Critics continued to complain about the sale and accused PURA, which was created as an impartial arbiter of rate questions, of abandoning consumers.

“Again, what the hell,” said Attorney General William Tong, a consistent utility critic. “PURA caved. We need to understand exactly what happened here. This is an economic disaster for Connecticut families and municipalities and is not in the public interest. Eversource executives and shareholders are going to be rolling in cash while the rest of us are saddled with $6 billion in transaction costs for decades upon decades. Your bills are going to go up to pay for this boondoggle. Not just a little bit.”

Senate Minority Leader Stephen Harding, R- Brookfield, predicted the sale will “bring about a tsunami of annual water rate hikes for ratepayers across Connecticut.”

Eversource put the water company on the market after PURA slashed the rates it can charge to a level below what they had been more than a decade ago, turning the subsidiary into what the utility called a drag on the corporate bottom line.

The regional water authority emerged as the best-positioned, prospective buyer.

CT is in the middle of major water fight.
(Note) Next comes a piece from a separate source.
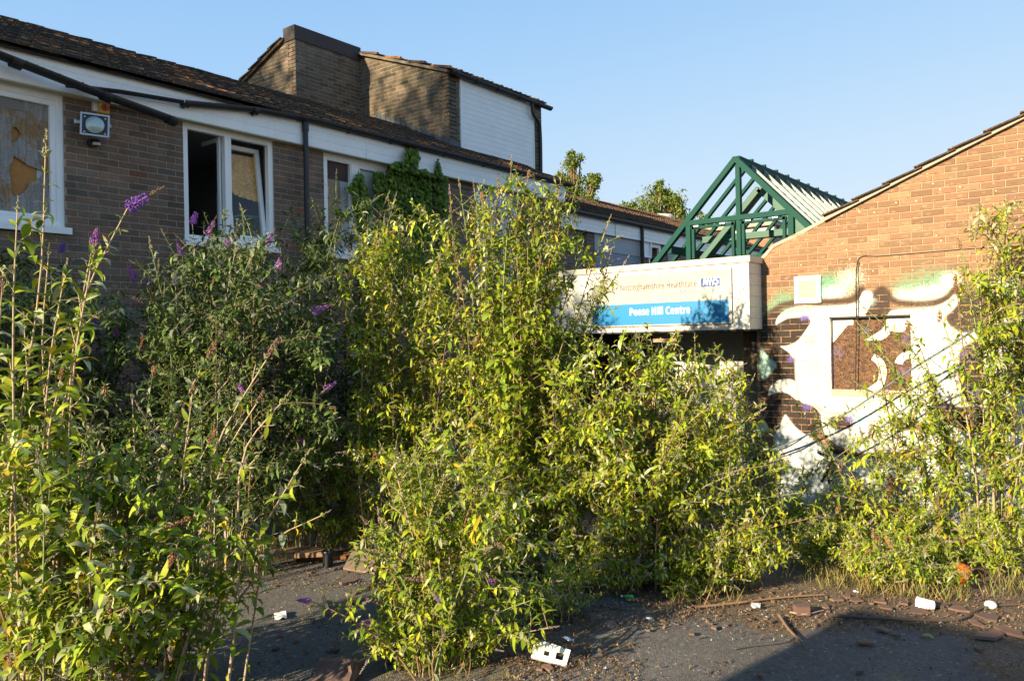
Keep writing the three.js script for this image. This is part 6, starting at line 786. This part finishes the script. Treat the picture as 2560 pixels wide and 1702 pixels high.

What the sides contend, including that ‘the deal stinks.’

The legislature hurriedly endorsed the sale during a special session in 2024, adopting — without a public hearing — the enabling legislation needed to allow an unregulated, nonprofit company to buy a regulated water utility. The legislation included a detailed governance structure that satisfied lenders’ by giving the borrower, the South Central Connecticut Regional Water Authority, control over decision making for three years after the deal closed.

In November, PURA, which has authority over transactions involving regulated utilities, blocked the sale. The regulators said the sale was not in the public interest because, among other things, Aquarion customers would initially be under-represented in combined company decision-making under the legislature’s governance structure.

Eversource appealed the decision and within weeks, a Superior Court reversed PURA. The court said PURA overstepped its authority by substituting its view of the public interest for that of the legislature. The court sent the question back to PURA with instructions that effectively required the regulators to approve the sale.

PURA’s proposed final decision Friday pointed to aspects of the sale that it said “implicate the public interest.” The regulators said there are ways to address what it perceives as shortcomings in the transaction, but acknowledged the court’s conclusion that the legislature had the final word in establishing terms of the sale.

“The Authority concludes that this transfer of ownership is essentially a creature of statute and, as such, should be viewed as subject to structural or financial modification by the parties, statute, or judicial decree to address the myriad of valid concerns raised by ratepayers, municipalities, the Office of the Attorney General, and the Office of Consumer Council,” the proposed final decision said.

The PURA decision recommends creation of a stronger consumer advocacy office within the new company, something the court said is possible under the enabling legislation. It contends the interests of Aquarion customers will be initially under-represented in the combined company. It also complained an acquisition premium could eat into savings and raise rates, but acknowledge it lacks the authority to alter the sale terms.